WORK TO COMPLETE:
Would you retype all of these records exactly?

Scenes as source code:

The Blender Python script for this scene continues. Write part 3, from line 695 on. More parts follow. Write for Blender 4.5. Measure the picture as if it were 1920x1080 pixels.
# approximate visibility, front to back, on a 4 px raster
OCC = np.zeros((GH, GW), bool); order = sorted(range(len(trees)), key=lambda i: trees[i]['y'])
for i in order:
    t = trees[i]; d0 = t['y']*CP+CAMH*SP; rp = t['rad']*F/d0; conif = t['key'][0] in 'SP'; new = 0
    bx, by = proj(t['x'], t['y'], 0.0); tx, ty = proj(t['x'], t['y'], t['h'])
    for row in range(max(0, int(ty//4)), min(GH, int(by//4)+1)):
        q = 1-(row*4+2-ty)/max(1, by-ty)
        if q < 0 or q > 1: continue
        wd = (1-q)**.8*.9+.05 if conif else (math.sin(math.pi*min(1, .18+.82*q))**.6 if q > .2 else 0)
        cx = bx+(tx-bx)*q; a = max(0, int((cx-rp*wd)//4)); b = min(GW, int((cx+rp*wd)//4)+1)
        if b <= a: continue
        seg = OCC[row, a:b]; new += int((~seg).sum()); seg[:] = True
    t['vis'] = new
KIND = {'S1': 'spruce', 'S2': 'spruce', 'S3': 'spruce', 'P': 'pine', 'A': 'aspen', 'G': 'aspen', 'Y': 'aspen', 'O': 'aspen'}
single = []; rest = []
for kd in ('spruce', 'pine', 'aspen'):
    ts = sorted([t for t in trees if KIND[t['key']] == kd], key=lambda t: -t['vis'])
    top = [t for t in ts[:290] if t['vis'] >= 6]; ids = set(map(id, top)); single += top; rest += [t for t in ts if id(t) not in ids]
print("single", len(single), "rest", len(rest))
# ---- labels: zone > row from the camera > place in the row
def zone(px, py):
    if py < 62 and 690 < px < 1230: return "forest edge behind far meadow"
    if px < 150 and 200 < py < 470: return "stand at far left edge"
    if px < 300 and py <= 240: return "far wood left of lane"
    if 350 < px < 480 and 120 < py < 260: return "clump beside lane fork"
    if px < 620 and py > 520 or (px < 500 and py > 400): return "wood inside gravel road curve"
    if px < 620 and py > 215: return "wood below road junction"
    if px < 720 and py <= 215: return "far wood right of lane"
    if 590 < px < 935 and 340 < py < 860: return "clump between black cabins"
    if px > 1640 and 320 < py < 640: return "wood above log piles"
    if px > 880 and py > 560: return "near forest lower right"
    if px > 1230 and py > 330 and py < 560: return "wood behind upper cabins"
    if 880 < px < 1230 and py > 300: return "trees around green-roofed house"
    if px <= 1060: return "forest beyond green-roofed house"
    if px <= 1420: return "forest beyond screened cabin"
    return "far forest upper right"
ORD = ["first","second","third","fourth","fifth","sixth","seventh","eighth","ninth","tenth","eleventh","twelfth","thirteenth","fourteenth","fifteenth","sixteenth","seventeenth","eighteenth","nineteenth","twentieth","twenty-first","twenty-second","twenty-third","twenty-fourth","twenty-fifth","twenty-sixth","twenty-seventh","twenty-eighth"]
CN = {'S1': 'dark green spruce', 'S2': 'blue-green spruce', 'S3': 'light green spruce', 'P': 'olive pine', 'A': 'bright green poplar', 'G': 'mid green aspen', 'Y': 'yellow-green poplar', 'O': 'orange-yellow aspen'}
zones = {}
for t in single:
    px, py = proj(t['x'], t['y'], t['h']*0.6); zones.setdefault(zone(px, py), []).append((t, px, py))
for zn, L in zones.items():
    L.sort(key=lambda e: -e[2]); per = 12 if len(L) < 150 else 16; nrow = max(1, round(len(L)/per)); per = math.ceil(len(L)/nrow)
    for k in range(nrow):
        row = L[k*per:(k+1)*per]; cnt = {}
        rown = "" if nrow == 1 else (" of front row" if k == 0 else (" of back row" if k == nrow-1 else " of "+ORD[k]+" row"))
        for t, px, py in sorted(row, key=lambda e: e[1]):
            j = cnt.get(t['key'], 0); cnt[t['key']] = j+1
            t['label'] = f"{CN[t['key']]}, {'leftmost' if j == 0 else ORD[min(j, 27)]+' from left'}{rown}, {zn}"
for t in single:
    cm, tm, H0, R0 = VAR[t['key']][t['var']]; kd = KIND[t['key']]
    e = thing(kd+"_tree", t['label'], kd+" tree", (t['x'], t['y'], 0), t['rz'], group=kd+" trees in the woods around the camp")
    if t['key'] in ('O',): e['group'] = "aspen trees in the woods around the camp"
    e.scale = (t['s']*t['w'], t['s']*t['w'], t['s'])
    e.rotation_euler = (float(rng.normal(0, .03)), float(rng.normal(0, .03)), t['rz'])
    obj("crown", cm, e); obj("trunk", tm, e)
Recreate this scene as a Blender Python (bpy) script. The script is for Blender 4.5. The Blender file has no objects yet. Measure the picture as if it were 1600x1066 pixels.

PROBLEM SOLUTION:
The Blender Python script for this scene continues. Write part 3, from line 695 on. More parts follow. Write for Blender 4.5. Measure the picture as if it were 1920x1080 pixels.
# approximate visibility, front to back, on a 4 px raster
OCC = np.zeros((GH, GW), bool); order = sorted(range(len(trees)), key=lambda i: trees[i]['y'])
for i in order:
    t = trees[i]; d0 = t['y']*CP+CAMH*SP; rp = t['rad']*F/d0; conif = t['key'][0] in 'SP'; new = 0
    bx, by = proj(t['x'], t['y'], 0.0); tx, ty = proj(t['x'], t['y'], t['h'])
    for row in range(max(0, int(ty//4)), min(GH, int(by//4)+1)):
        q = 1-(row*4+2-ty)/max(1, by-ty)
        if q < 0 or q > 1: continue
        wd = (1-q)**.8*.9+.05 if conif else (math.sin(math.pi*min(1, .18+.82*q))**.6 if q > .2 else 0)
        cx = bx+(tx-bx)*q; a = max(0, int((cx-rp*wd)//4)); b = min(GW, int((cx+rp*wd)//4)+1)
        if b <= a: continue
        seg = OCC[row, a:b]; new += int((~seg).sum()); seg[:] = True
    t['vis'] = new
KIND = {'S1': 'spruce', 'S2': 'spruce', 'S3': 'spruce', 'P': 'pine', 'A': 'aspen', 'G': 'aspen', 'Y': 'aspen', 'O': 'aspen'}
single = []; rest = []
for kd in ('spruce', 'pine', 'aspen'):
    ts = sorted([t for t in trees if KIND[t['key']] == kd], key=lambda t: -t['vis'])
    top = [t for t in ts[:290] if t['vis'] >= 6]; ids = set(map(id, top)); single += top; rest += [t for t in ts if id(t) not in ids]
print("single", len(single), "rest", len(rest))
# ---- labels: zone > row from the camera > place in the row
def zone(px, py):
    if py < 62 and 690 < px < 1230: return "forest edge behind far meadow"
    if px < 150 and 200 < py < 470: return "stand at far left edge"
    if px < 300 and py <= 240: return "far wood left of lane"
    if 350 < px < 480 and 120 < py < 260: return "clump beside lane fork"
    if px < 620 and py > 520 or (px < 500 and py > 400): return "wood inside gravel road curve"
    if px < 620 and py > 215: return "wood below road junction"
    if px < 720 and py <= 215: return "far wood right of lane"
    if 590 < px < 935 and 340 < py < 860: return "clump between black cabins"
    if px > 1640 and 320 < py < 640: return "wood above log piles"
    if px > 880 and py > 560: return "near forest lower right"
    if px > 1230 and py > 330 and py < 560: return "wood behind upper cabins"
    if 880 < px < 1230 and py > 300: return "trees around green-roofed house"
    if px <= 1060: return "forest beyond green-roofed house"
    if px <= 1420: return "forest beyond screened cabin"
    return "far forest upper right"
ORD = ["first","second","third","fourth","fifth","sixth","seventh","eighth","ninth","tenth","eleventh","twelfth","thirteenth","fourteenth","fifteenth","sixteenth","seventeenth","eighteenth","nineteenth","twentieth","twenty-first","twenty-second","twenty-third","twenty-fourth","twenty-fifth","twenty-sixth","twenty-seventh","twenty-eighth"]
CN = {'S1': 'dark green spruce', 'S2': 'blue-green spruce', 'S3': 'light green spruce', 'P': 'olive pine', 'A': 'bright green poplar', 'G': 'mid green aspen', 'Y': 'yellow-green poplar', 'O': 'orange-yellow aspen'}
zones = {}
for t in single:
    px, py = proj(t['x'], t['y'], t['h']*0.6); zones.setdefault(zone(px, py), []).append((t, px, py))
for zn, L in zones.items():
    L.sort(key=lambda e: -e[2]); per = 12 if len(L) < 150 else 16; nrow = max(1, round(len(L)/per)); per = math.ceil(len(L)/nrow)
    for k in range(nrow):
        row = L[k*per:(k+1)*per]; cnt = {}
        rown = "" if nrow == 1 else (" of front row" if k == 0 else (" of back row" if k == nrow-1 else " of "+ORD[k]+" row"))
        for t, px, py in sorted(row, key=lambda e: e[1]):
            j = cnt.get(t['key'], 0); cnt[t['key']] = j+1
            t['label'] = f"{CN[t['key']]}, {'leftmost' if j == 0 else ORD[min(j, 27)]+' from left'}{rown}, {zn}"
for t in single:
    cm, tm, H0, R0 = VAR[t['key']][t['var']]; kd = KIND[t['key']]
    e = thing(kd+"_tree", t['label'], kd+" tree", (t['x'], t['y'], 0), t['rz'], group=kd+" trees in the woods around the camp")
    if t['key'] in ('O',): e['group'] = "aspen trees in the woods around the camp"
    e.scale = (t['s']*t['w'], t['s']*t['w'], t['s'])
    e.rotation_euler = (float(rng.normal(0, .03)), float(rng.normal(0, .03)), t['rz'])
    obj("crown", cm, e); obj("trunk", tm, e)
Recreate this scene as a Blender Python (bpy) script. The script is for Blender 4.5. The Blender file has no objects yet. Measure the picture as if it were 1600x1066 pixels.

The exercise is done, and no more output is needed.